"As violence in Iraq reaches unnerving levels
in 2006, a second front in the war rages at the highest levels of the
Bush administration. In his fourth book on President George W. Bush, Bob
Woodward takes readers deep inside the tensions, secret debates,
unofficial backchannels, distrust and determination within the White
House, the Pentagon, the State Department, the intelligence agencies and
the U.S. military headquarters in Iraq. With unparalleled intimacy and
detail, this gripping account of a president at war describes a period
of distress and uncertainty within the U.S. government from 2006 through
mid-2008." "The White House launches a secret strategy review that
excludes the military.

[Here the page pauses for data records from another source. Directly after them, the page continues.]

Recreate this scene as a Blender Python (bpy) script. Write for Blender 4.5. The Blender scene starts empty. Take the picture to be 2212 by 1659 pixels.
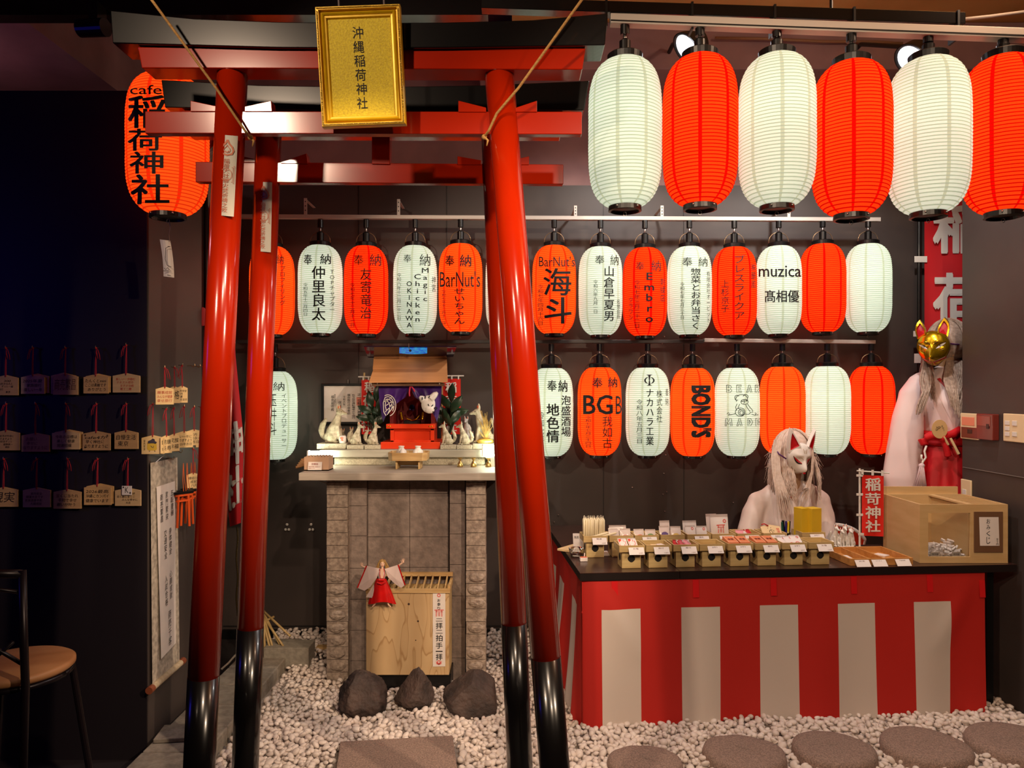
import bpy, bmesh, math, random
from mathutils import Vector, Matrix
rnd = random.Random(11)
PI = math.pi
# ---- frame of the photograph: 2212 x 1659, focal 1600 px, camera 1.6 m above the floor looking along +Y
F, CX, HY, EZ = 1600.0, 1106.0, 840.0, 1.60
def P(x, y, d): return Vector(((x-CX)*d/F, d, EZ+(HY-y)*d/F))
def L(px, d): return px*d/F
def onz(x, y, z):
    return P(x, y, (EZ-z)*F/(y-HY))
sc = bpy.context.scene
col = sc.collection
cam_data = bpy.data.cameras.new('camera'); cam = bpy.data.objects.new('camera', cam_data); col.objects.link(cam)
cam.location = (0, 0, EZ); cam.rotation_euler = (PI/2, 0, 0)
cam_data.sensor_width = 36; cam_data.lens = 36*F/2212; cam_data.shift_y = (HY-829.5)/2212; cam_data.clip_start = 0.05
sc.camera = cam
sc.view_settings.view_transform = 'Standard'; sc.view_settings.look = 'None'
sc.view_settings.exposure = 0.0; sc.view_settings.gamma = 1.0; sc.view_settings.use_curve_mapping = False
sc.cycles.max_bounces = 6; sc.cycles.diffuse_bounces = 3; sc.cycles.glossy_bounces = 3; sc.cycles.transmission_bounces = 4
sc.cycles.sample_clamp_indirect = 4.0
w = bpy.data.worlds.new('room_air'); sc.world = w; w.use_nodes = True
w.node_tree.nodes['Background'].inputs[0].default_value = (0.35, 0.22, 0.3, 1)
w.node_tree.nodes['Background'].inputs[1].default_value = 0.012
def light(name, kind, loc, energy, color, size=0.1, target=None, angle=60, blend=0.4):
    d = bpy.data.lights.new(name, kind); o = bpy.data.objects.new(name, d); col.objects.link(o)
    o.location = loc; d.energy = energy; d.color = color
    if kind == 'AREA': d.size = size
    else: d.shadow_soft_size = size
    if kind == 'SPOT': d.spot_size = math.radians(angle); d.spot_blend = blend
    if target is not None:
        o.rotation_euler = (Vector(target)-Vector(loc)).to_track_quat('-Z', 'Y').to_euler()
    return o
WARM = (1.0, 0.74, 0.52); NEUT = (1.0, 0.84, 0.68)
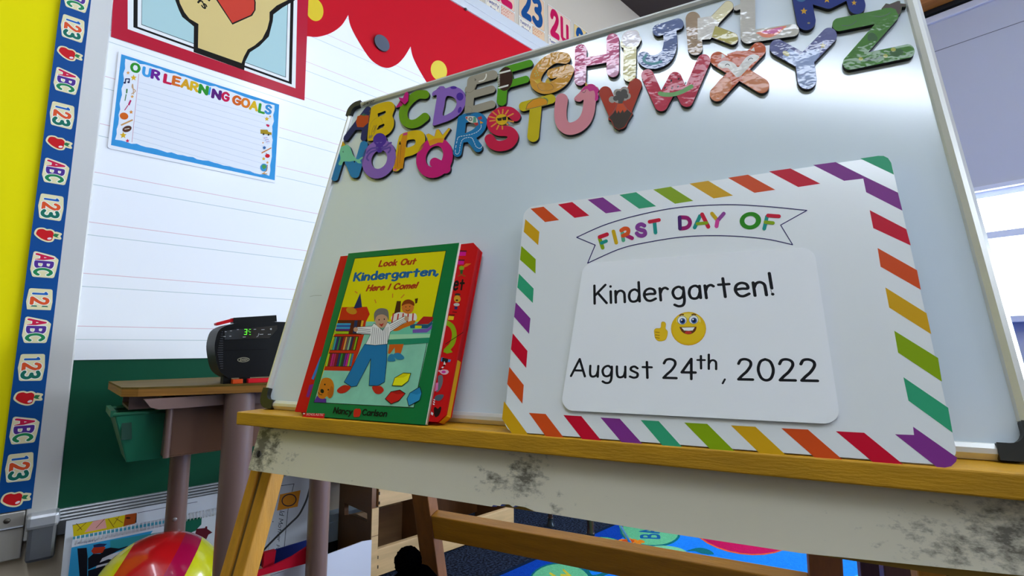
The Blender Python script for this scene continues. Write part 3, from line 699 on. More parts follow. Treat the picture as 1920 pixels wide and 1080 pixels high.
# --- number cards above the top rail
zc = (860, 0, 7.385)
CW = .206; cu0 = WL.px(1028, 40, .004)[0]; PIT = .2335
vc0, vc1 = VT+.087, VT+.087+.275
names = {21: ('twenty', 'one'), 22: ('twenty', 'two'), 23: ('twenty', 'three'), 24: ('twenty', 'four'), 25: ('twenty', 'five')}
ccol = {21: '#1f4f86', 22: '#c4124f', 23: '#164a82', 24: '#c4124f', 25: '#164a82'}
cbg = {21: '#e0b66a', 22: '#e6bfa6', 23: '#e3bd96', 24: '#e6c3ac', 25: '#dfbe7a'}
for n in (21, 22, 23, 24, 25):
    a = cu0+(n-24)*PIT; b = a+CW
    def carddeco(A, B, n=n, a=a, b=b):
        ln = P_('#4a3a2c'); bg_ = P_(cbg[n]); vs_ = vc0+.083
        for x0, y0, x1, y1 in ((a+.003, vs_, b-.003, vc1-.004), (a+.003, vc0+.003, a+.095, vs_-.006), (a+.104, vc0+.003, b-.003, vs_-.006)):
            R = [(x0+.008, y0+.008), (x1-.008, y0+.008), (x1-.008, y1-.008), (x0+.008, y1-.008)]
            B.shape([('p', R, .008)], ln, .002); B.shape([('p', R, .0068)], bg_ if x0 > a+.05 or y0 > vc0+.05 else P_('#e9dcc6'), .002)
        m = P_(ccol[n]); s1_, s2_ = str(n); y0, y1 = vs_+.022, vc1-.028
        text(B, s1_, [(a+.032, y0), (a+.086, y0), (a+.086, y1), (a+.032, y1)], m, .145, .1)
        if s2_ == '4': B.line([(a+.122, y1), (a+.122, y0+.022), (a+.130, y0+.012), (a+.176, y0+.012)], .012, m, .003); B.line([(a+.172, y1-.03), (a+.172, y0+.0)], .012, m, .003)
        else: text(B, s2_, [(a+.118, y0), (a+.174, y0), (a+.174, y1), (a+.118, y1)], m, .145, .1)
        wd = P_('#3a3a7a'); t1, t2 = names[n]
        text(B, t1, [(a+.012, vc0+.046), (a+.088, vc0+.046), (a+.088, vc0+.068), (a+.012, vc0+.068)], wd, .075, .2)
        k_ = .034 if len(t2) < 4 else .056
        text(B, t2, [(a+.05-k_/2, vc0+.014), (a+.05+k_/2, vc0+.014), (a+.05+k_/2, vc0+.036), (a+.05-k_/2, vc0+.036)], wd, .075, .2)
        d = P_('#c23a3a'); k_ = 0
        for gx in range(3):
            for gy in range(2):
                for i in range(5):
                    if k_ >= n: break
                    dx, dy = ((-1, 1), (1, 1), (0, 0), (-1, -1), (1, -1))[i]; k_ += 1
                    B.poly(ell(a+.119+gx*.028+dx*.0075, vc0+.057-gy*.034+dy*.0085, .0028, .0028, n=10), d)
    plate('number_card', WL, [(a, vc0), (b, vc0), (b, vc1), (a, vc1)], .0005, .0015, mat('#ece6dc', .3, coat=.9, coatr=.05, bump=.1, bscale=9, name='laminated card'), 'laminated number card %d with %s %s and red dots, above the top rail' % (n, *names[n]), 'number card', 'laminated number cards along the top of the board', rnd=.006, deco=carddeco, metric=True)

# ================================================================== ALPHABET MAGNETS on the easel's whiteboard
MAGW0, MAGW1 = .0004, .0046
mside = mat('#120f10', .6, name='black magnet edge')
GL = [.35]
def foil(c, br=.35):
    k = GL[0]
    if k > .75: return mat(c, .45, coat=.6, bump=.2, bscale=34, coatr=.07, name='laminated print')
    if k > .36: return mat(c, .45, coat=.28, bump=.16, bscale=34, coatr=.07, spec=.2, name='laminated print')
    return mat(c, .55, coat=.05, bump=.03, bscale=30, coatr=.2, spec=.12, name='printed card')
def magnet(ch, color, shp, label, h=.7, glossy=.35, extra=None, step=.00006):
    """one letter: union of traced strokes, extruded, then its printed picture"""
    GL[0] = glossy; m = foil(color, glossy)
    A = ART(BD, MAGW1, .000010); xs = []
    loops = [[BD.px(x, y, MAGW1) for x, y in L] for L in outline(shp, h)]
    A.mb.loops(loops, MAGW0, MAGW1, m, mside)
    if extra:
        for f in extra: f(A)
    us = [p[0] for L in loops for p in L]; vs = [p[1] for L in loops for p in L]
    org = ((min(us)+max(us))/2, (min(vs)+max(vs))/2, 0)
    o = A.mb.build('letter_magnet', BD.M(org), None, org)
    return tag(o, label, 'magnet', 'alphabet letter magnets on the whiteboard')
def S(T0, pts, r): return ('s', T(*T0, pts), r/T0[2])
def SC(T0, pts, r, closed=False): return ('s', T(*T0, cat(pts)), r/T0[2])
def Pq(T0, pts): return ('p', T(*T0, pts))
def PS(T0, pts): return ('p', T(*T0, cat(pts, True)))
def HO(T0, pts): return ('-p', T(*T0, cat(pts, True)))
def HP(T0, pts): return ('-p', T(*T0, pts))
a1 = (640, 160, 5.68); a4 = (620, 160, 5.686); a2 = (780, 110, 5.68); a3 = (920, 80, 5.68); b3 = (860, 60, 4.5)
a5 = (1060, 40, 5.68); a6 = (1180, 0, 5.025); a7 = (1320, 0, 5.4); a8 = (1430, 0, 5.976); a9 = (1550, 0, 7.2)
def dp(T0, pts, c, g=.2, smooth=False): return lambda A: A.poly(T(*T0, cat(pts, True) if smooth else pts), foil(c, g))
def dsh(T0, shp, c, g=.2, h=.5): return lambda A: A.shape([(k[0],)+((T(*T0, k[1]),)+tuple(x/T0[2] for x in k[2:])) for k in shp], foil(c, g), h)
def dl(T0, pts, r, c, smooth=True): return lambda A: A.line(T(*T0, cat(pts) if smooth else pts), r/T0[2], mat(c, .4))
def dc(T0, pts, r, c):
    return lambda A: A.ol(T(*T0, cat(pts, True)), r*.00016, mat(c, .4))
G_ = '#6f9f14'
magnet('A', '#262a5e', [S(a1, [(275, 262), (50, 562)], 29), S(a1, [(285, 255), (236, 562)], 31), Pq(a1, [(262, 240), (120, 455), (150, 475), (270, 475)])],
  'navy letter A magnet with an orange fruit, by the black corner of the whiteboard', extra=[
  dsh(a1, [('p', [(175, 332), (215, 318), (290, 325), (284, 395), (232, 442), (172, 440), (160, 392)], 4), ('&p', [(150, 300), (304, 300), (296, 460), (130, 460)])], '#c04a1a'),
  dp(a1, [(215, 322), (222, 300), (232, 312), (240, 290), (248, 314), (272, 306), (258, 324)], '#3f6f4a')])
magnet('B', '#e0b90c', [PS(a1, [(300, 268), (350, 215), (430, 185), (510, 172), (556, 195), (570, 245), (545, 322), (560, 370), (555, 440), (515, 505), (440, 552), (360, 582), (290, 592), (278, 560), (288, 450), (296, 350)]),
  HP(a1, [(386, 300), (468, 270), (476, 290), (455, 312), (392, 338)]), HP(a1, [(400, 430), (452, 408), (462, 422), (440, 448), (385, 475), (378, 468)])],
  'yellow letter B magnet with a light bulb drawn in brown outline', extra=[
  dc(a1, [(300, 545), (300, 470), (322, 395), (370, 350), (415, 345), (434, 385), (420, 440), (370, 480), (330, 545)], 1.6, '#6b4a1a'),
  dl(a1, [(322, 530), (330, 470), (350, 430), (358, 450), (335, 495), (352, 480), (370, 425), (374, 440), (345, 515)], 1.6, '#6b4a1a'),
  dp(a1, [(292, 535), (335, 530), (322, 560), (290, 568)], '#9a8646')])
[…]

General George Casey, the commander in Iraq,
believes that President Bush does not understand the war and eventually
concludes he has lost the president's confidence. The Joint Chiefs of
Staff also conduct a secret strategy review that goes nowhere. On the
verge of revolt, they worry that the military will be blamed for a
failure in Iraq." "Secretary of State Condoleezza Rice strongly opposes a
surge of additional U.S. forces and confronts the president, who
replies that her suggestions would lead to failure. The president keeps
his decision to fire Secretary of Defense Donald Rumsfeld from Vice
President Dick Cheney until two days before he announces it. A retired
Army general uses his high-level contacts to shape decisions about the
war, as Bush and Cheney use him to deliver sensitive messages outside
the chain of command." "For months, the administration's strategy
reviews continue in secret, with no deadline and no hurry, in part
because public disclosure would harm Republicans in the November 2006
elections. National Security Adviser Stephen J. Hadley tells Rice,
"We've got to do it under the radar screen because the electoral season
is so hot."" "The War Within provides an exhaustive account of the
struggles of General David Petraeus, who takes over in Iraq during one
of the bleakest and most violent periods of the war. It reveals how
breakthroughs in military operations and surveillance account for much
of the progress as violence in Iraq plummets in the middle of 2007."
"Woodward interviewed key players, obtained dozens of
never-before-published documents, and had nearly three hours of
exclusive interviews with President Bush. The result is a stunning,
firsthand history of the years from mid-2006, when the White House
realizes the Iraq strategy is not working, through the decision to surge
another 30,000 U.S. troops in 2007, and into mid-2008, when the war
becomes a fault line in the presidential election." "The War Within
addresses head-on questions of leadership, not just in war but in how we
are governed and the dangers of unwarranted secrecy."--BOOK JACKET.